[Start of Provided material]
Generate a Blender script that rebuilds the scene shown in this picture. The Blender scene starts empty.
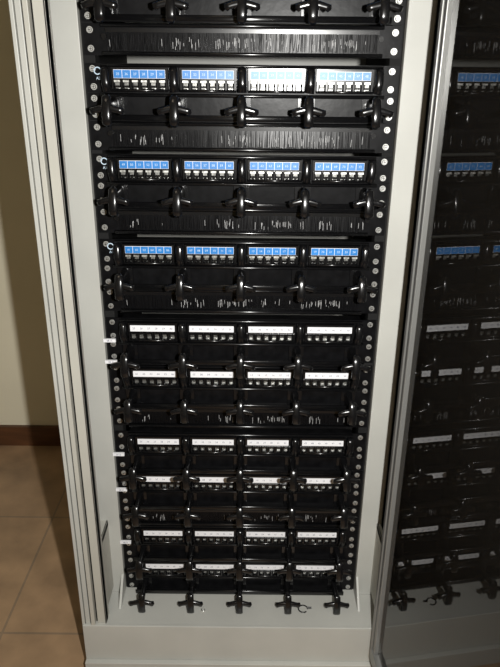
import bpy, math, random
from mathutils import Vector, Matrix
random.seed(4)
scene = bpy.context.scene
scene.view_settings.view_transform = 'Standard'
H0 = 1.18            # eye height; heights below are measured down from it
TRAY = 0.134

# ------------------------------------------------------------ materials
def mat(name, col, rough=0.5, metal=0.0, spec=0.5, var=0.0, vscale=30.0, stretch=(1,1,1), bump=0.0, coat=0.0):
    m = bpy.data.materials.new(name); m.use_nodes = True
    nt = m.node_tree; b = nt.nodes['Principled BSDF']
    b.inputs['Base Color'].default_value = (*col, 1)
    b.inputs['Roughness'].default_value = rough
    b.inputs['Metallic'].default_value = metal
    b.inputs['Specular IOR Level'].default_value = spec
    b.inputs['Coat Weight'].default_value = coat
    if var > 0 or bump > 0:
        tc = nt.nodes.new('ShaderNodeTexCoord'); mp = nt.nodes.new('ShaderNodeMapping')
        mp.inputs['Scale'].default_value = stretch
        no = nt.nodes.new('ShaderNodeTexNoise'); no.inputs['Scale'].default_value = vscale
        no.inputs['Detail'].default_value = 5
        nt.links.new(tc.outputs['Object'], mp.inputs['Vector'])
        nt.links.new(mp.outputs['Vector'], no.inputs['Vector'])
        if var > 0:
            cr = nt.nodes.new('ShaderNodeValToRGB')
            cr.color_ramp.elements[0].position = 0.3; cr.color_ramp.elements[1].position = 0.7
            cr.color_ramp.elements[0].color = (*[c*(1-var) for c in col], 1)
            cr.color_ramp.elements[1].color = (*[min(1, c*(1+var)) for c in col], 1)
            nt.links.new(no.outputs['Fac'], cr.inputs['Fac'])
            nt.links.new(cr.outputs['Color'], b.inputs['Base Color'])
        if bump > 0:
            bp = nt.nodes.new('ShaderNodeBump'); bp.inputs['Strength'].default_value = bump
            bp.inputs['Distance'].default_value = 0.002
            nt.links.new(no.outputs['Fac'], bp.inputs['Height'])
            nt.links.new(bp.outputs['Normal'], b.inputs['Normal'])
    return m

M = {}
M['steel']   = mat('black_powder_coat', (0.0045,0.0045,0.005), 0.31, spec=.12, var=0.4, vscale=60, bump=0.1)
M['plastic'] = mat('black_plastic', (0.005,0.005,0.0055), 0.20, spec=.55)
M['hole']    = mat('socket_dark', (0.002,0.002,0.002), 0.6, spec=.2)
M['contact'] = mat('socket_contacts', (0.50,0.50,0.47), 0.40, 0.85, var=0.6, vscale=160)
M['blue']    = mat('blue_label', (0.012,0.18,0.52), 0.40, spec=.6, var=0.12, vscale=25)
M['white']   = mat('white_label', (0.80,0.80,0.82), 0.4)
M['ink']     = mat('label_ink', (0.10,0.10,0.16), 0.6)
M['inkw']    = mat('label_ink_white', (0.55,0.68,0.80), 0.5)
M['screw']   = mat('zinc_screw', (0.75,0.75,0.72), 0.33, 0.85)
M['frame']   = mat('grey_beige_paint', (0.44,0.44,0.405), 0.42, var=0.06, vscale=9, bump=0.03)
M['frame2']  = mat('cream_paint', (0.44,0.43,0.38), 0.42, var=0.06, vscale=9)
M['gasket']  = mat('rubber_gasket', (0.03,0.028,0.025), 0.7)
M['alu']     = mat('aluminium_profile', (0.24,0.24,0.23), 0.32, 0.5)
M['bristle'] = mat('bristle_black', (0.004,0.004,0.0045), 0.28, spec=.13)
M['dust']    = mat('bristle_dusty', (0.36,0.36,0.36), 0.5)
M['inner']   = mat('cabinet_inside', (0.01,0.01,0.01), 0.8, spec=.2)

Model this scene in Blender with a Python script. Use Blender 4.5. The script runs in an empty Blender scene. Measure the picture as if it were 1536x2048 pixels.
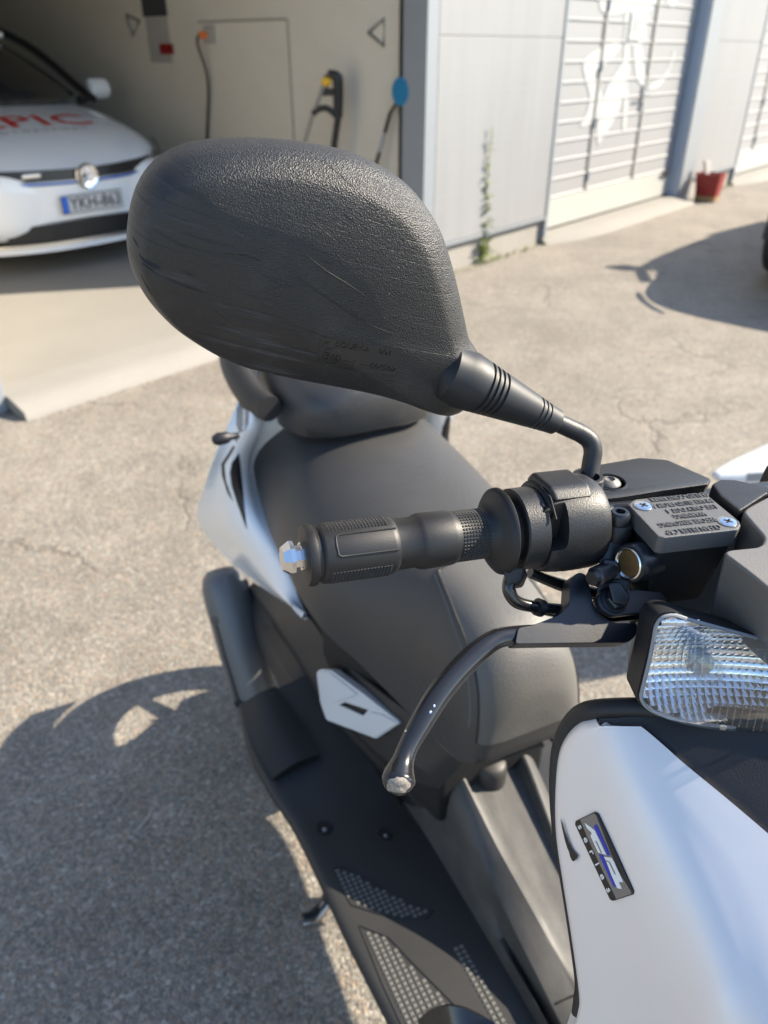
[End of Provided material]
Go through the data and gather every line that holds "script".

> **Result for this exercise**
Generate a Blender script that rebuilds the scene shown in this picture. The Blender scene starts empty.
Model this scene in Blender with a Python script. Use Blender 4.5. The script runs in an empty Blender scene. Measure the picture as if it were 1536x2048 pixels.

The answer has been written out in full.